Like other public broadcasters in Asia, Japan’s NHK is fortifying its preschool children’s programming in the wake of increased competition from the private sector. It’s no surprise to the rest of the world that the highest-rated programs with Japanese kids are popular cartoon shows Doraemon, which airs at 7 p.m. on TV Asahi, and Pocket Monster, TV Tokyo’s hit show-both of which cater to the seven to 12 crowd. And it’s a tough act to follow.

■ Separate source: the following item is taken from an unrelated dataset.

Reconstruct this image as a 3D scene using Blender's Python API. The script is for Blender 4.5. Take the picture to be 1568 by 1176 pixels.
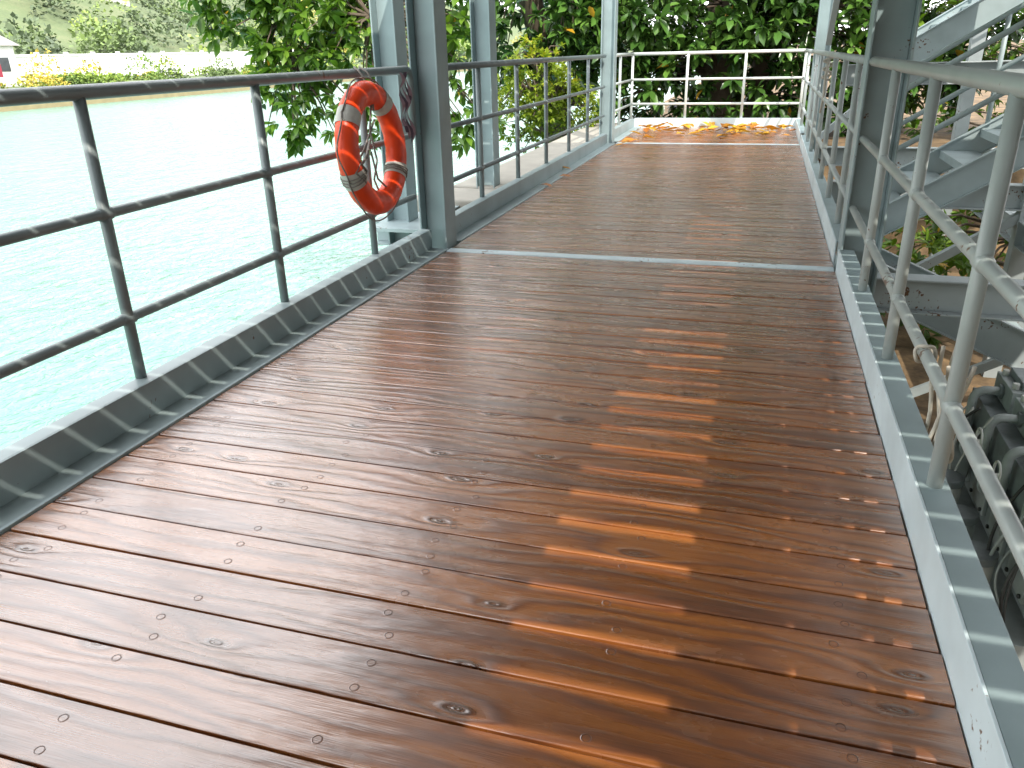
import bpy, math, random
import numpy as np
from mathutils import Vector, Matrix
random.seed(7); rng=np.random.default_rng(11)
scene=bpy.context.scene
for o in list(bpy.data.objects): bpy.data.objects.remove(o)
scene.view_settings.view_transform='Standard'; scene.view_settings.look='None'
scene.view_settings.exposure=0

# ------------------------------------------------------------ node helpers
def newmat(name):
    m=bpy.data.materials.new(name); m.use_nodes=True
    nt=m.node_tree; b=nt.nodes['Principled BSDF']; return m,nt,b
def L(nt,a,b): nt.links.new(a,b)
def math_(nt,op,a,b=None,c=None):
    n=nt.nodes.new('ShaderNodeMath'); n.operation=op
    for i,v in enumerate((a,b,c)):
        if v is None: continue
        if isinstance(v,(int,float)): n.inputs[i].default_value=v
        else: nt.links.new(v,n.inputs[i])
    return n.outputs[0]
def ramp(nt,fac,stops):
    r=nt.nodes.new('ShaderNodeValToRGB'); nt.links.new(fac,r.inputs[0])
    e=r.color_ramp.elements
    while len(e)<len(stops): e.new(.5)
    for i,(p,c) in enumerate(stops):
        e[i].position=p; e[i].color=(c[0],c[1],c[2],1) if not isinstance(c,(int,float)) else (c,c,c,1)
    return r.outputs[0]
def mixc(nt,fac,a,b,mode='MIX'):
    n=nt.nodes.new('ShaderNodeMix'); n.data_type='RGBA'; n.blend_type=mode
    for s,v in ((n.inputs[0],fac),(n.inputs[6],a),(n.inputs[7],b)):
        if isinstance(v,(int,float)): s.default_value=v
        elif isinstance(v,tuple): s.default_value=(*v,1) if len(v)==3 else v
        else: nt.links.new(v,s)
    return n.outputs[2]
def coords(nt,scale=(1,1,1)):
    tc=nt.nodes.new('ShaderNodeTexCoord'); mp=nt.nodes.new('ShaderNodeMapping')
    mp.inputs['Scale'].default_value=scale; nt.links.new(tc.outputs['Object'],mp.inputs[0]); return mp.outputs[0]
def noise(nt,vec,scale,detail=4,rough=.55,dist=0):
    n=nt.nodes.new('ShaderNodeTexNoise'); nt.links.new(vec,n.inputs['Vector'])
    n.inputs['Scale'].default_value=scale; n.inputs['Detail'].default_value=detail
    n.inputs['Roughness'].default_value=rough; n.inputs['Distortion'].default_value=dist
    return n.outputs['Fac']
def bump(nt,b,h,strength,dist):
    n=nt.nodes.new('ShaderNodeBump'); n.inputs['Strength'].default_value=strength; n.inputs['Distance'].default_value=dist
    nt.links.new(h,n.inputs['Height']); nt.links.new(n.outputs[0],b.inputs['Normal']); return n

def paint_mat(name,col,rust=.0,rough=.42):
    m,nt,b=newmat(name); v=coords(nt)
    n1=noise(nt,v,3,3); n2=noise(nt,v,40,3)
    c=mixc(nt,ramp(nt,n1,[(.3,0),(.75,1)]),tuple(x*.80 for x in col),tuple(min(1,x*1.1) for x in col))
    sp=ramp(nt,math_(nt,'ADD',math_(nt,'MULTIPLY',n1,.6),math_(nt,'MULTIPLY',n2,.5)),[(.72-rust*.25,0),(.75-rust*.25,1)])
    c=mixc(nt,sp,c,(.13,.06,.025))
    L(nt,c,b.inputs['Base Color']); b.inputs['Roughness'].default_value=rough
    bump(nt,b,n2,.12,.002); return m
M_steel=paint_mat('grey_blue_paint',(.29,.375,.39),.0)
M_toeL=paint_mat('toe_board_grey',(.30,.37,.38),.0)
M_steel2=paint_mat('grey_blue_paint_light',(.38,.465,.48),.05)
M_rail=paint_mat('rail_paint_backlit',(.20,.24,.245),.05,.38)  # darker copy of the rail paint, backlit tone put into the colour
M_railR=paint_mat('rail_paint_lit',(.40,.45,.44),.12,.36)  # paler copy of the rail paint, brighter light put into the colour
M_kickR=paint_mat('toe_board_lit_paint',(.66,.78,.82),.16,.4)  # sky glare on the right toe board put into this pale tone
M_beam=paint_mat('beam_paint_weathered',(.38,.43,.44),.2,.5)

def simple(name,col,rough=.6,metal=0,var=.25,scale=8,bumpd=.003):
    m,nt,b=newmat(name); v=coords(nt); n=noise(nt,v,scale,3)
    c=mixc(nt,n,tuple(x*(1-var) for x in col),tuple(min(1,x*(1+var)) for x in col))
    L(nt,c,b.inputs['Base Color']); b.inputs['Roughness'].default_value=rough; b.inputs['Metallic'].default_value=metal
    bump(nt,b,n,.3,bumpd); return m

# wood -------------------------------------------------------------
def wood_mat():
    m,nt,b=newmat('varnished_plank')
    tc=nt.nodes.new('ShaderNodeTexCoord'); at=nt.nodes.new('ShaderNodeAttribute'); at.attribute_name='plank'
    sep=nt.nodes.new('ShaderNodeSeparateXYZ'); L(nt,tc.outputs['Object'],sep.inputs[0])
    sc=nt.nodes.new('ShaderNodeSeparateColor'); L(nt,at.outputs['Color'],sc.inputs[0])
    R,G,B=sc.outputs[0],sc.outputs[1],sc.outputs[2]
    x=math_(nt,'MULTIPLY_ADD',R,37.0,sep.outputs[0]); y=math_(nt,'MULTIPLY_ADD',G,11.0,sep.outputs[1])
    def vec(sx,sy):
        c=nt.nodes.new('ShaderNodeCombineXYZ'); L(nt,math_(nt,'MULTIPLY',x,sx),c.inputs[0]); L(nt,math_(nt,'MULTIPLY',y,sy),c.inputs[1]); return c.outputs[0]
    nA=noise(nt,vec(1.1,7),1,3,.5)
    nF=noise(nt,vec(9,260),1,2,.6)
    nM=noise(nt,vec(2.5,45),1,2,.6)
    vo=nt.nodes.new('ShaderNodeTexVoronoi'); vo.voronoi_dimensions='2D'; vo.inputs['Scale'].default_value=1
    L(nt,vec(1.5,4.2),vo.inputs['Vector']); d=vo.outputs['Distance']
    k=math_(nt,'DIVIDE',1.0,math_(nt,'MULTIPLY_ADD',d,7.0,.45))
    ring=math_(nt,'ADD',math_(nt,'MULTIPLY',y,95.0),math_(nt,'MULTIPLY_ADD',nA,26.0,math_(nt,'MULTIPLY',k,9.0)))
    g=math_(nt,'MULTIPLY_ADD',math_(nt,'SINE',ring),.5,.5)
    g=math_(nt,'POWER',g,1.6)
    gg=math_(nt,'ADD',math_(nt,'MULTIPLY',g,.36),math_(nt,'ADD',math_(nt,'MULTIPLY',nM,.45),math_(nt,'MULTIPLY',nF,.25)))
    col=ramp(nt,gg,[(.22,(.39,.136,.032)),(.55,(.27,.085,.020)),(.85,(.12,.034,.010))])
    tint=ramp(nt,B,[(0,(.72,.70,.70)),(1,(1.15,1.15,1.05))])
    col=mixc(nt,1.0,col,tint,'MULTIPLY')
    kn=ramp(nt,d,[(.045,1),(.08,0)])
    col=mixc(nt,math_(nt,'MULTIPLY',kn,.6),col,(.06,.018,.007))
    wv=noise(nt,vec(1.4,3.0),1.6,4,.7)
    scuff=ramp(nt,wv,[(.56,0),(.72,1)])
    col=mixc(nt,math_(nt,'MULTIPLY',scuff,.2),col,(.32,.18,.10))
    L(nt,col,b.inputs['Base Color'])
    big=noise(nt,vec(2.2,6),1,3,.6)
    L(nt,ramp(nt,math_(nt,'ADD',math_(nt,'MULTIPLY',big,.7),math_(nt,'MULTIPLY',g,.3)),[(.3,.24),(.75,.45)]),b.inputs['Roughness'])
    L(nt,math_(nt,'MULTIPLY_ADD',scuff,.16,.22),b.inputs['Coat Roughness'])
    b.inputs['IOR'].default_value=1.7
    b.inputs['Coat Weight'].default_value=1.0; b.inputs['Coat IOR'].default_value=2.15
    h=math_(nt,'ADD',math_(nt,'MULTIPLY',g,.5),math_(nt,'ADD',math_(nt,'MULTIPLY',nF,.35),math_(nt,'MULTIPLY',big,2.6)))
    bn=bump(nt,b,h,.65,.0044); L(nt,bn.outputs[0],b.inputs['Coat Normal'])
    return m
M_wood=wood_mat()
M_plug=simple('screw_plug',(.085,.03,.015),.35,0,.2)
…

So NHK has made the strategic decision to batten down the hatches and secure the preschool viewers. ‘We are focusing on education and not marketing,’ says Toyoko Hirata, head of the Family Programs Division of NHK. Hirata, however, has made one small concession to teenagers. In August, the station launched You and Me, a 45-minute series airing Friday nights at 6:45 p.m. The format marks the first real magazine show for the Asian teen demo that juxtaposes mini-documentaries with interviews with teenagers. NHK’s educational channel ETV currently airs 22 hours of programming a week for infants-that’s a full 15% of its total schedule. Other programs for children make up 7.3% of the total broadcast schedule.

NHK has two separate channels, but most children’s programming is concentrated on NHK ETV. As a result, there is a heavy emphasis on consultation with experts of developmental psychology and technology.

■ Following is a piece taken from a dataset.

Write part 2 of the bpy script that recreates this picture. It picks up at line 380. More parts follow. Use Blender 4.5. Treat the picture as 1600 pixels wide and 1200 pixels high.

ETV cannot match the private broadcasters with their highly rated cartoon series, so Hirata has focused on preschool kids slots such as Programs for Mothers and Children, a block of programming that airs between 4 p.m. and 6 p.m., and its With Mother slot between 8:35 a.m. and 9:35 a.m. With Mother, which once ran between 9:30 a.m. and 10:30 a.m., has been bumped back an hour. This recent change has meant the show has attracted more viewers between the ages of four and six. It has also translated into quadrupled ratings.

Due to the subtle change in the morning programming schedule, ETV is now slightly ahead of its competitors TV Asahai and Fuji TV in the preschool market. However, due to its focus on the younger end of the demo, ETV has lost its first place slot with four- to six-year-olds to TV Tokyo.

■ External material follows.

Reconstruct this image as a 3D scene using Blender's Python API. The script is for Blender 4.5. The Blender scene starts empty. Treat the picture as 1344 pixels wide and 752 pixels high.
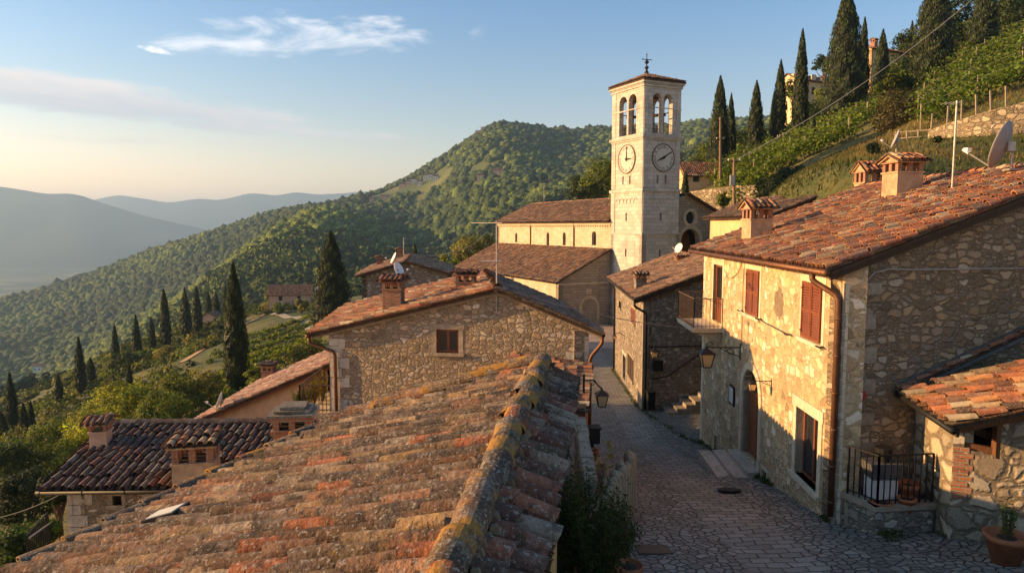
import bpy, math, random
import numpy as np
from mathutils import Vector, Matrix
from mathutils.geometry import tessellate_polygon
R = math.radians
rng = np.random.default_rng(7)
random.seed(7)
scene = bpy.context.scene
col = scene.collection

# ------------------------------------------------------------------ camera maths (metres, eye at the origin)
F, CX, CY, PIT = 900.0, 672.0, 376.0, R(5.02)
CP, SP = math.cos(PIT), math.sin(PIT)
def ray(x, y):
    u, v = (x - CX) / F, (CY - y) / F
    return np.array([u, CP + v * SP, -SP + v * CP])
def at(x, y, Y):
    d = ray(x, y)
    return d * (Y / d[1])

# ------------------------------------------------------------------ mesh builder
def nrm(v):
    v = np.asarray(v, float)
    return v / (np.linalg.norm(v) + 1e-12)
class MB:
    def __init__(self):
        self.v, self.lv, self.lt, self.mi, self.c = [], [], [], [], []
        self.n = 0
    def add(self, verts, faces, mi=0, colr=None):
        verts = np.asarray(verts, np.float64).reshape(-1, 3)
        self.v.append(verts)
        if isinstance(faces, np.ndarray):
            k = faces.shape[1]
            self.lv.append((faces + self.n).ravel().astype(np.int32))
            self.lt.append(np.full(len(faces), k, np.int32)); nf = len(faces)
        else:
            self.lv.append(np.array([i + self.n for f in faces for i in f], np.int32))
            self.lt.append(np.array([len(f) for f in faces], np.int32)); nf = len(faces)
        self.mi.append(np.full(nf, mi, np.int32))
        if colr is None: colr = np.ones((len(verts), 3)) * .5
        colr = np.asarray(colr, np.float64)
        if colr.ndim == 1: colr = np.tile(colr, (len(verts), 1))
        self.c.append(colr)
        self.n += len(verts)
        return self
    def hexa(self, p, mi=0, colr=None):   # 8 points: bottom 4 ccw, top 4 ccw
        return self.add(p, [(0,3,2,1),(4,5,6,7),(0,1,5,4),(1,2,6,5),(2,3,7,6),(3,0,4,7)], mi, colr)
    def box(self, c, s, rz=0, mi=0, colr=None):
        x, y, z = np.array(s) / 2.0
        p = np.array([(-x,-y,-z),(x,-y,-z),(x,y,-z),(-x,y,-z),(-x,-y,z),(x,-y,z),(x,y,z),(-x,y,z)])
        ca, sa = math.cos(rz), math.sin(rz)
        q = p.copy(); q[:,0] = p[:,0]*ca - p[:,1]*sa; q[:,1] = p[:,0]*sa + p[:,1]*ca
        return self.hexa(q + np.array(c), mi, colr)
    def bar(self, a, b, w, h=None, mi=0, up=(0,0,1), colr=None):
        h = h or w
        a, b = np.array(a, float), np.array(b, float)
        d = nrm(b - a); s = np.cross(d, up)
        if np.linalg.norm(s) < 1e-4: s = np.cross(d, (0,1,0))
        s = nrm(s); t = np.cross(s, d)
        s = s*w/2; t = t*h/2
        return self.hexa([a-s-t, a+s-t, a+s+t, a-s+t, b-s-t, b+s-t, b+s+t, b-s+t], mi, colr)
    def tube(self, pts, r, seg=8, mi=0, cap=True, colr=None):
        pts = [np.array(p, float) for p in pts]
        rs = r if hasattr(r, '__len__') else [r]*len(pts)
        V = []; prev = None
        for i, p in enumerate(pts):
            d = nrm(pts[min(i+1, len(pts)-1)] - pts[max(i-1, 0)])
            if prev is None:
                s = np.cross(d, (0,0,1))
                if np.linalg.norm(s) < 1e-3: s = np.cross(d, (0,1,0))
            else: s = prev - d*np.dot(prev, d)
            s = nrm(s); prev = s; t = np.cross(d, s)
            for k in range(seg):
                a = 2*math.pi*k/seg
                V.append(p + rs[i]*(math.cos(a)*s + math.sin(a)*t))
        fs = []
        for i in range(len(pts)-1):
            for k in range(seg):
                fs.append((i*seg+k, i*seg+(k+1)%seg, (i+1)*seg+(k+1)%seg, (i+1)*seg+k))
        if cap:
            fs.append(tuple(range(seg-1, -1, -1))); fs.append(tuple((len(pts)-1)*seg+k for k in range(seg)))
        return self.add(V, fs, mi, colr)
    def lathe(self, c, prof, seg=16, mi=0, colr=None, rz=0):
        V = []
        for (r, z) in prof:
            for k in range(seg):
                a = 2*math.pi*k/seg + rz
                V.append((c[0]+r*math.cos(a), c[1]+r*math.sin(a), c[2]+z))
        fs = [(i*seg+k, i*seg+(k+1)%seg, (i+1)*seg+(k+1)%seg, (i+1)*seg+k) for i in range(len(prof)-1) for k in range(seg)]
        fs.append(tuple(range(seg-1, -1, -1))); fs.append(tuple((len(prof)-1)*seg+k for k in range(seg)))
        return self.add(V, fs, mi, colr)
    def prism(self, poly, d, mi=0, colr=None):   # planar polygon points (3-D) extruded by vector d
        poly = [np.array(p, float) for p in poly]; n = len(poly); d = np.array(d, float)
        fs = [tuple(range(n-1, -1, -1)), tuple(range(n, 2*n))] + [(i, (i+1)%n, n+(i+1)%n, n+i) for i in range(n)]
        return self.add(poly + [p + d for p in poly], fs, mi, colr)
    def build(self, name, mats, parent=None, smooth=False, uv=True, label=None):
        V = np.concatenate(self.v)
        off = np.array(parent_loc(parent)) if parent is not None else np.zeros(3)
        me = bpy.data.meshes.new(name)
        lv = np.concatenate(self.lv); lt = np.concatenate(self.lt)
        ls = np.concatenate([[0], np.cumsum(lt)[:-1]]).astype(np.int32)
        me.vertices.add(len(V)); me.vertices.foreach_set('co', (V - off).astype(np.float32).ravel())
        me.loops.add(len(lv)); me.loops.foreach_set('vertex_index', lv)
        me.polygons.add(len(lt)); me.polygons.foreach_set('loop_start', ls)
        mats = mats if isinstance(mats, (list, tuple)) else [mats]
        for m in mats: me.materials.append(m)
        me.polygons.foreach_set('material_index', np.concatenate(self.mi))
        me.update(calc_edges=True); me.validate()
        me.polygons.foreach_set('use_smooth', np.full(len(me.polygons), bool(smooth)))
        C = np.concatenate(self.c)
        if len(me.vertices) == len(C):
            a = me.color_attributes.new('Col', 'FLOAT_COLOR', 'POINT')
            a.data.foreach_set('color', np.hstack([C, np.ones((len(C), 1))]).astype(np.float32).ravel())
        if uv and len(me.polygons) < 400000:
            np_ = len(me.polygons); N = np.empty(np_*3, np.float32); me.polygons.foreach_get('normal', N); N = N.reshape(-1, 3)
            lt2 = np.empty(np_, np.int32); me.polygons.foreach_get('loop_total', lt2)
            lv2 = np.empty(len(me.loops), np.int32); me.loops.foreach_get('vertex_index', lv2)
            Nl = np.repeat(N, lt2, axis=0); P = V[lv2] if len(V) == len(me.vertices) else None
            if P is not None:
                h = np.hypot(Nl[:,0], Nl[:,1]) + 1e-9
                t = np.stack([-Nl[:,1]/h, Nl[:,0]/h], 1)
                U = P[:,0]*t[:,0] + P[:,1]*t[:,1]; W = P[:,2].copy()
                flat = np.abs(Nl[:,2]) > .75
                U[flat] = P[flat,0]; W[flat] = P[flat,1]
                ul = me.uv_layers.new(name='UVMap')
                ul.data.foreach_set('uv', np.stack([U, W], 1).astype(np.float32).ravel())
        o = bpy.data.objects.new(name, me); col.objects.link(o)
        if parent is not None: o.parent = parent
        if label: o['label'] = label
        return o
LOC = {}
def parent_loc(p):
    l = np.zeros(3)
    while p is not None:
        l = l + np.array(p.location); p = p.parent
    return l
def tag(o, label, cat, group=None):
    o['label'] = label; o['category'] = cat
    if group: o['group'] = group
    return o
def thing(name, label, cat, loc=(0,0,0), group=None):
    o = bpy.data.objects.new(name, None); col.objects.link(o); o.location = tuple(float(c) for c in loc)
    o.empty_display_size = .3
    return tag(o, label, cat, group)
def struct(o, kind='structure'):
    o['kind'] = kind; return o
def dup(root, loc, rz=0, s=(1,1,1), label=None, group=None):
    r = root.copy(); col.objects.link(r); r.location = tuple(float(c) for c in loc); r.rotation_euler = (0,0,rz); r.scale = s
    if label: r['label'] = label
    if group: r['group'] = group
    for ch in list(root.children):
        c = ch.copy(); col.objects.link(c); c.parent = r
        for g in list(ch.children):
            d = g.copy(); col.objects.link(d); d.parent = c
    return r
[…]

While Hirata says 90% of her acquisitions are new, the programming selection remains very conservative by Western standards. NHK still dips into old family catalogs from the U.S. and Australia, with such buys as Little House on the Prairie, and has also picked up Sesame Street, The Genie From Down Under, Sabrina the Teenage Witch, The Mystery Files of Shelby Woo, Growing Pains, Lassie and Full House. Most of the in-house shows are designed like Sesame Street with rotating segments, so this fare hasn’t actually changed, there are

simply new segments that have been

introduced.

For its 6 p.m. Drama for Young People block, NHK has shuffled into its mix a few foreign progams including Koki (a five-minute series from Spain’s PPM Multimedia), Kitu and Woolf (26 x five minutes by Australian prodco Henderson Bowman Productions), Talpy (a one-hour clay-animated program produced by a Japanese animator living in Italy) and, most recently, Maisy, the cartoon series based on the character created by children’s author Lucy Cousins (52 x five minutes). Maisy has the generic look of the very popular Japanese character Hello Kitty-hence the possible attraction for Japanese kids.

On the co-production front, the only series NHK has invested in is Ketchup!, a series produced with Shanghai Animation Studio and Southern Star in Australia. While cartoons still rule the roost in homes where kids control the channel switcher, there is one educational highlight for ETV. Its pedantic 5:30 p.m. show Fun With English is ranked the number eight most popular show for kids across all stations, occupying an odd little island between the cartoon Ojarumaru and Mini-Cartoons.